PROBLEM TO WORK ON: Print the lines beginning with the one that contains "0.03), .7, .2, .2, 3)" and ending with the one that contains "0.32), .35, .5, .1)", exactly, both included, and no other lines.

Entries with scene source code:
##########

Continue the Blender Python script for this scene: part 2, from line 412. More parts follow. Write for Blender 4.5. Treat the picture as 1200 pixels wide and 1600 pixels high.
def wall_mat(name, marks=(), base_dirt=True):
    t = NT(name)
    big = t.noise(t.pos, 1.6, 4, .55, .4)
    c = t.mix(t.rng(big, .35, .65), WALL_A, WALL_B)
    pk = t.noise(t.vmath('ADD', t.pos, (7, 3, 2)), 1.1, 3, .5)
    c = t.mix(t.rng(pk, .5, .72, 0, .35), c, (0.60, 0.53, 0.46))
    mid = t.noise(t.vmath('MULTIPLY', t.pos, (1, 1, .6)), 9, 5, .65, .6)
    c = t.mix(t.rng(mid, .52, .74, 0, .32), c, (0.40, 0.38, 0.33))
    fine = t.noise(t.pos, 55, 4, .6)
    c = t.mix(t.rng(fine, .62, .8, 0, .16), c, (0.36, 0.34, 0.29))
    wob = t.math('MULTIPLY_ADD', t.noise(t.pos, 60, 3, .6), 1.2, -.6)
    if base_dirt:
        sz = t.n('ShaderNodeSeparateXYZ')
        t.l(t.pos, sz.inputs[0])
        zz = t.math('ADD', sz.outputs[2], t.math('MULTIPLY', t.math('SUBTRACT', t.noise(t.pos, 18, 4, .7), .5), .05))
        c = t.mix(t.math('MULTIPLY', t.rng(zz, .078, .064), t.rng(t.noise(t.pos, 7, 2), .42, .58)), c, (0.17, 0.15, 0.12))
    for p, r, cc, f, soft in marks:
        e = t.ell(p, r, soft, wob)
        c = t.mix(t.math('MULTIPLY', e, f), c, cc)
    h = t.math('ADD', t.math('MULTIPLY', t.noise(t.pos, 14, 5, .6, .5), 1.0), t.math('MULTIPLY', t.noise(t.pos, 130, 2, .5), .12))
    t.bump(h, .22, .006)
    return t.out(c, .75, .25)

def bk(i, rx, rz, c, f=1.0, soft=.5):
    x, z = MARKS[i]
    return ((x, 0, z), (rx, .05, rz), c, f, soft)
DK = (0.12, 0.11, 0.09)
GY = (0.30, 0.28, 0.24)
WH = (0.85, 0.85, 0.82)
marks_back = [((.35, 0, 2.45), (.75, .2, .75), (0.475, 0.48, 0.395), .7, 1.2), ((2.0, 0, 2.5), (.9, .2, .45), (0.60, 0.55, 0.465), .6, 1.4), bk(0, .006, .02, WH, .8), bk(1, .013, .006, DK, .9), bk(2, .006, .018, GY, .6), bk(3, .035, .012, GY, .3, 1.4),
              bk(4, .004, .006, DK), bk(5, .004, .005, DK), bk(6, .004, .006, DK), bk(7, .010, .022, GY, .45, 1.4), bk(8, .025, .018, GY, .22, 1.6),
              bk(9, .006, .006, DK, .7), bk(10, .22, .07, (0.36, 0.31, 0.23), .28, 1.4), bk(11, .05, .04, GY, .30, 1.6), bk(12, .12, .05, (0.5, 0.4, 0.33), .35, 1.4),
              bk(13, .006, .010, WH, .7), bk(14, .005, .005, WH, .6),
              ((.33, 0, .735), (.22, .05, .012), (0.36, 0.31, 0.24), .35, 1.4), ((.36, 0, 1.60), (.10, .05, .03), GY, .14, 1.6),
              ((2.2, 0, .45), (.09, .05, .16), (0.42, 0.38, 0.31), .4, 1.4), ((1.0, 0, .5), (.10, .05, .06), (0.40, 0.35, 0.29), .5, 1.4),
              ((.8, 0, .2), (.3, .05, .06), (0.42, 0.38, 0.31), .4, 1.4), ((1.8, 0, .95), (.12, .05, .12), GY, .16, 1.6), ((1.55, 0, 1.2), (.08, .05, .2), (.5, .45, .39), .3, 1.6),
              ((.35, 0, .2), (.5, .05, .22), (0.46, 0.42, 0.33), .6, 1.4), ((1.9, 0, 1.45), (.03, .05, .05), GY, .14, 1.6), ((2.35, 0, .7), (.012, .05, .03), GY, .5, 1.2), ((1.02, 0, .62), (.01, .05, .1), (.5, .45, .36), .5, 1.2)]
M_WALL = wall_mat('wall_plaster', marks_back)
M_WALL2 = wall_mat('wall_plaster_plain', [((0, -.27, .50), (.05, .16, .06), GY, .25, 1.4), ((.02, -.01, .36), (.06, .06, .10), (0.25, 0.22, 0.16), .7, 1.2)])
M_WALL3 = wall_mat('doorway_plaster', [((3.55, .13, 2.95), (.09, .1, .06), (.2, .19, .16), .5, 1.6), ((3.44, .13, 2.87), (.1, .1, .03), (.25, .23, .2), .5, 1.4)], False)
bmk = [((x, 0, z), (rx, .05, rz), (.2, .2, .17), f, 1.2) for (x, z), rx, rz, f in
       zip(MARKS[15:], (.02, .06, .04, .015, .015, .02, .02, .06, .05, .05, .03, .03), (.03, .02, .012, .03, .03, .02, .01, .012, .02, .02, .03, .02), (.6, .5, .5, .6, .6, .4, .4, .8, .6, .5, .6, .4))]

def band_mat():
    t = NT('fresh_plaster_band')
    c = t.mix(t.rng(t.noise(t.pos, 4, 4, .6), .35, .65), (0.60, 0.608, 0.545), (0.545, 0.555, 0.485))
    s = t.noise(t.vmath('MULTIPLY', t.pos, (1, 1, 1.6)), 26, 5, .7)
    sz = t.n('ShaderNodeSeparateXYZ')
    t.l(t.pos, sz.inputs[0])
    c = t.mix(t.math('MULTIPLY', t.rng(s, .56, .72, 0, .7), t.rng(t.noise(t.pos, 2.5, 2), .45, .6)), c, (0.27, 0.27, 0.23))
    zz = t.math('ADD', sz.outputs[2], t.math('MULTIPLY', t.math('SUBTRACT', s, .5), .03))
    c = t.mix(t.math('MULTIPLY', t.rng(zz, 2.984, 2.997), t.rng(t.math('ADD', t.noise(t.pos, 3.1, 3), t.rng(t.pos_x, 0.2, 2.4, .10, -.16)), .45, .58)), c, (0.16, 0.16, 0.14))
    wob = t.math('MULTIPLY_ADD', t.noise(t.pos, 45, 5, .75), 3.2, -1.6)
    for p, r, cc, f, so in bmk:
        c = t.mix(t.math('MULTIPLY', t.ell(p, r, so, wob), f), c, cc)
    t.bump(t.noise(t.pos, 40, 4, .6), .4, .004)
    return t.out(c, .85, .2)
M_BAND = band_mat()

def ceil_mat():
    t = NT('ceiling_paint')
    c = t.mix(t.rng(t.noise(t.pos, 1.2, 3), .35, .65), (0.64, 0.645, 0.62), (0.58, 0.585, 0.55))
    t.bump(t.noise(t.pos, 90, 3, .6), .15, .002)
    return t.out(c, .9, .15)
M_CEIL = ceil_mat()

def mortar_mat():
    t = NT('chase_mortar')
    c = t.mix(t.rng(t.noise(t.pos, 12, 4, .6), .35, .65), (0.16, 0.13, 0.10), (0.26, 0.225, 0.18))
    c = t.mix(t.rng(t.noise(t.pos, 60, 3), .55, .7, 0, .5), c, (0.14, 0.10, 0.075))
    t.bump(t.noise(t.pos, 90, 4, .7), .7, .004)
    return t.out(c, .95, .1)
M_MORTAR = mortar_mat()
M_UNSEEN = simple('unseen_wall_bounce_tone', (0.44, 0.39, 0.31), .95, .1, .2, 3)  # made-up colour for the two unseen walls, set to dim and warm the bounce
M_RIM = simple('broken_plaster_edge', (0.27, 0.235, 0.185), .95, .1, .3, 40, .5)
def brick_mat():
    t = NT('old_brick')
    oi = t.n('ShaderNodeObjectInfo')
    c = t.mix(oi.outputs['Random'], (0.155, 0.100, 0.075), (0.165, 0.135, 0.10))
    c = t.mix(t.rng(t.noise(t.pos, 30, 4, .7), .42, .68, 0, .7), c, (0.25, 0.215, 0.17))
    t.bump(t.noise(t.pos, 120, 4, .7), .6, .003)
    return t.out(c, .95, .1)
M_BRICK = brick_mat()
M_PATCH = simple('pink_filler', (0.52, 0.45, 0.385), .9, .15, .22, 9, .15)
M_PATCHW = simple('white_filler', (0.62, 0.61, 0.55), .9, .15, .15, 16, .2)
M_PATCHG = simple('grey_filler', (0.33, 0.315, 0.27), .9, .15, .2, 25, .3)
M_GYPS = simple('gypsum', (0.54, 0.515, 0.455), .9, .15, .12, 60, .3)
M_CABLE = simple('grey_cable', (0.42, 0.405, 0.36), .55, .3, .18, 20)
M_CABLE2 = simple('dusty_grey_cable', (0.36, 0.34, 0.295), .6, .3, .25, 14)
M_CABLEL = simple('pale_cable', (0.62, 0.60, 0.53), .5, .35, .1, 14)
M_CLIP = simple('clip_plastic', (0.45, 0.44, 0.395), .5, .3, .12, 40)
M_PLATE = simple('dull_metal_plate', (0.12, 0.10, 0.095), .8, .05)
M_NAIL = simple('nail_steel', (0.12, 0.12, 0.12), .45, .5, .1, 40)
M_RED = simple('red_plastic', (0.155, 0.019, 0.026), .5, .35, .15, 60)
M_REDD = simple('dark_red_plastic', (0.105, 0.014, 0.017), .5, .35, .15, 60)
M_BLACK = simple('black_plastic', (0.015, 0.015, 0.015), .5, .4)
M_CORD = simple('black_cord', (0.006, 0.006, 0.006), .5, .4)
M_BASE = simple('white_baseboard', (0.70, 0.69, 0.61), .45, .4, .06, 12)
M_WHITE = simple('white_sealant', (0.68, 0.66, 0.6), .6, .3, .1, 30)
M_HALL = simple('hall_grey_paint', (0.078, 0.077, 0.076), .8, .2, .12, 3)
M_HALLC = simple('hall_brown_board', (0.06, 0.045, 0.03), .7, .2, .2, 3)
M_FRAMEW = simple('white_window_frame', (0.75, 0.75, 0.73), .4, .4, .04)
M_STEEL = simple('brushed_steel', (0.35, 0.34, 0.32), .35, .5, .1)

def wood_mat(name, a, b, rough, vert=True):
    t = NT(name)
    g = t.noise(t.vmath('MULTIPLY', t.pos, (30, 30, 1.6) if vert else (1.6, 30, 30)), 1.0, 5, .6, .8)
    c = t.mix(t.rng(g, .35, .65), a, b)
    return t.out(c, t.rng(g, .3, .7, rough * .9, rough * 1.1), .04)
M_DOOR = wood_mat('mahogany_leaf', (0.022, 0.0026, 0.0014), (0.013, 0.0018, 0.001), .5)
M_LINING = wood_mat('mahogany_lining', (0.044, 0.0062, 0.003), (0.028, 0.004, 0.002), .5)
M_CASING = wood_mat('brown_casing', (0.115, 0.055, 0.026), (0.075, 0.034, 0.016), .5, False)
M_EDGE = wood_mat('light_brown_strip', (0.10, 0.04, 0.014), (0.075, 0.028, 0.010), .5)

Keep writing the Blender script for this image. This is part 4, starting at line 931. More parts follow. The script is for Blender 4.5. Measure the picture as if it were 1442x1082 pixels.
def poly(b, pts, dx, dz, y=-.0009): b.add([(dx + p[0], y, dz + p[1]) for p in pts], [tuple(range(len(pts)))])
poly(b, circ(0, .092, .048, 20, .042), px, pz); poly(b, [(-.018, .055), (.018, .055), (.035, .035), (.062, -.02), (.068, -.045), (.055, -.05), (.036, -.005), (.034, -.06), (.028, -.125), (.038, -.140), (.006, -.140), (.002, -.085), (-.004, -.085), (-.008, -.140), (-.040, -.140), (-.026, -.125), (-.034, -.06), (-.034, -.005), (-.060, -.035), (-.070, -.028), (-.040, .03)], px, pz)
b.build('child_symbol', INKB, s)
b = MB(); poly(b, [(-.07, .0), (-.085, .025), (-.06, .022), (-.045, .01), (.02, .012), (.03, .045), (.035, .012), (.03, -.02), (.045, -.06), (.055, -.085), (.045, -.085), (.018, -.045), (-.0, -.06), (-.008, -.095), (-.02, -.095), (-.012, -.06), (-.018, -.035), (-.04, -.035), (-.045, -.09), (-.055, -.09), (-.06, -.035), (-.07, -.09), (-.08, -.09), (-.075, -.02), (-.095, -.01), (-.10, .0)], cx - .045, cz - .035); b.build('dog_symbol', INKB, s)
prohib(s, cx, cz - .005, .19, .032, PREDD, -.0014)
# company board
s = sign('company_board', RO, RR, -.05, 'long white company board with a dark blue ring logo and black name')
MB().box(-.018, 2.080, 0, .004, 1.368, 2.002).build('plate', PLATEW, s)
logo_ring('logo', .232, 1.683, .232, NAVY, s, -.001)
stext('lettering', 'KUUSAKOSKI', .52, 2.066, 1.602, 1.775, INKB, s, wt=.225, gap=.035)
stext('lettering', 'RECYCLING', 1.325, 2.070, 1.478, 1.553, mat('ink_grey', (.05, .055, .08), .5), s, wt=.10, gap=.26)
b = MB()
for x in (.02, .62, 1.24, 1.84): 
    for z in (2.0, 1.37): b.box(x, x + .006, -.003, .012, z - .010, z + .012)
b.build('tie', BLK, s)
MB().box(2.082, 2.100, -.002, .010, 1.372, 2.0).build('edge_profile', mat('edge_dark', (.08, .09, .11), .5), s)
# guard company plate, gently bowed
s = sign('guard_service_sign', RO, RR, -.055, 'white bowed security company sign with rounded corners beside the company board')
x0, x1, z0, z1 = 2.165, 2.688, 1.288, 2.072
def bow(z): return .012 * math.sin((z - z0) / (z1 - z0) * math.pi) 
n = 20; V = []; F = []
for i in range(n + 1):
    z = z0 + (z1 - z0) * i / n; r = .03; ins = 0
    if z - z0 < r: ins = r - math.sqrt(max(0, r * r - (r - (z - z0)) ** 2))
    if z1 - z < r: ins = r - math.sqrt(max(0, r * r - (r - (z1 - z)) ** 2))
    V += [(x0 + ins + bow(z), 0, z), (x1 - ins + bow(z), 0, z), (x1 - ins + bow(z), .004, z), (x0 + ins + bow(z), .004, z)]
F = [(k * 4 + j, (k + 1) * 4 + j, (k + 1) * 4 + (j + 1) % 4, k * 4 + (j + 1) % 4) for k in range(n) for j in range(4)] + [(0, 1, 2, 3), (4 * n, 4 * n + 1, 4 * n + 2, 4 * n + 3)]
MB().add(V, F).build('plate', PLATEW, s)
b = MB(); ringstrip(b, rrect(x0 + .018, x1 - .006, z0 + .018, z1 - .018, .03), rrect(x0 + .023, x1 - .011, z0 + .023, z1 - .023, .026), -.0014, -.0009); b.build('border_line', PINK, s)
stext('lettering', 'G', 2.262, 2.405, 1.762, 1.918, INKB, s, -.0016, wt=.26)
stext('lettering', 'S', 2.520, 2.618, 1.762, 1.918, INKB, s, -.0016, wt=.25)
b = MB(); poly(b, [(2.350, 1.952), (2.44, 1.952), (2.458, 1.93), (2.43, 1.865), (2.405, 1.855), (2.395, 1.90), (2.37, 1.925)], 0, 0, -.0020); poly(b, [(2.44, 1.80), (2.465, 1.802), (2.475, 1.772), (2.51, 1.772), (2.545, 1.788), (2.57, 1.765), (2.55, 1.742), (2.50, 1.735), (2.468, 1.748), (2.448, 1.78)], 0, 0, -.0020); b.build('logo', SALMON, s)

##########

OUTPUT:
M_HALLC = simple('hall_brown_board', (0.06, 0.045, 0.03), .7, .2, .2, 3)
M_FRAMEW = simple('white_window_frame', (0.75, 0.75, 0.73), .4, .4, .04)
M_STEEL = simple('brushed_steel', (0.35, 0.34, 0.32), .35, .5, .1)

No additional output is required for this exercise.